L’Union européenne et ses Etats membres ne semblent guère se soucier du sort de ces personnes et semblent même persister dans une politique privilégiant la fermeture de ses frontières et le financement des centres de détention de l’autre côté de la Mer Méditerranée.

Or selon les témoignages recueillis, les migrants originaires des pays voisins de la Libye ou d’Afrique de l’Ouest, n’ont aucun projet de se rendre en Europe mais souhaitent avant tout trouver du travail en Libye.
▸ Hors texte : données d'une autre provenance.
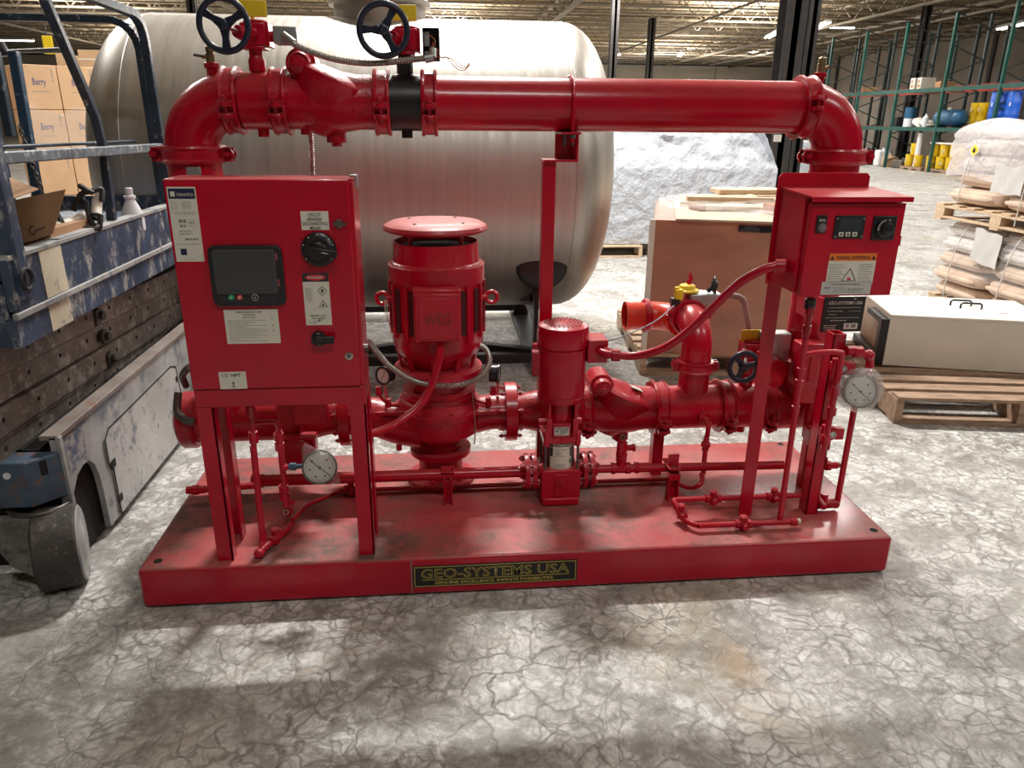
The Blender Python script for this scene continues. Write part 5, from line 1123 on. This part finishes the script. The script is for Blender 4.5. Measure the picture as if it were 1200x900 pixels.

Seuls ceux qui fuient les conflits de la Corne d’Afrique et sont en quête d’une protection internationale à laquelle ils peuvent légitiment prétendre, cherchent à quitter ce pays qui n’a pas ratifié la Convention de Genève de 1951 et ne dispose d’aucun système d’asile. Le Haut Commissariat pour les Réfugiés (HCR) en Libye n’a pas de statut formel et ne peut donc garantir leur protection. Ce sont ces réfugiés potentiels qui, dans un geste désespéré, embarquent sur des bateaux de fortune pour tenter de trouver une terre d’asile sur le continent européen. Les Etats membres de l’UE doivent cesser de faire l’autruche et proposer à ces réfugiés la réinstallation sur leur sol afin de leur faire bénéficier d’une protection effective et pérenne.

Alors qu’un nouveau gouvernement se met en place en Libye, et que de nouveaux accords de coopération entre l’Europe et la Libye se préparent, il convient d’arrêter de traiter la question des migrants sous l’angle sécuritaire et de promouvoir la mise en place de règles qui assurent aux migrants, réfugiés et demandeurs d’asile la pleine jouissance de leurs droits. Un accord doit être conditionné, non pas à la lutte contre l’immigration irrégulière, mais au respect des obligations internationales et des droits des migrants par toutes les parties prenantes. Cela est d’autant plus urgent que la Libye, et les entreprises européennes qui y investiront, auront à nouveau besoin dans les mois à venir de main d’œuvre étrangère pour reconstruire et développer l’économie. L’UE doit contribuer à cette mobilité avec ambition et responsabilité, et pour cela, développer une politique de visas plus souple et ne pas forcer la Libye à réadmettre ceux qui n’en sont pas des ressortissants.

Le 25 juin 2012, le Conseil de l’Union européenne s’engageait à promouvoir les droits humains « dans tous les domaines de son action extérieure, sans exception ». Sa politique migratoire serait-elle une exception?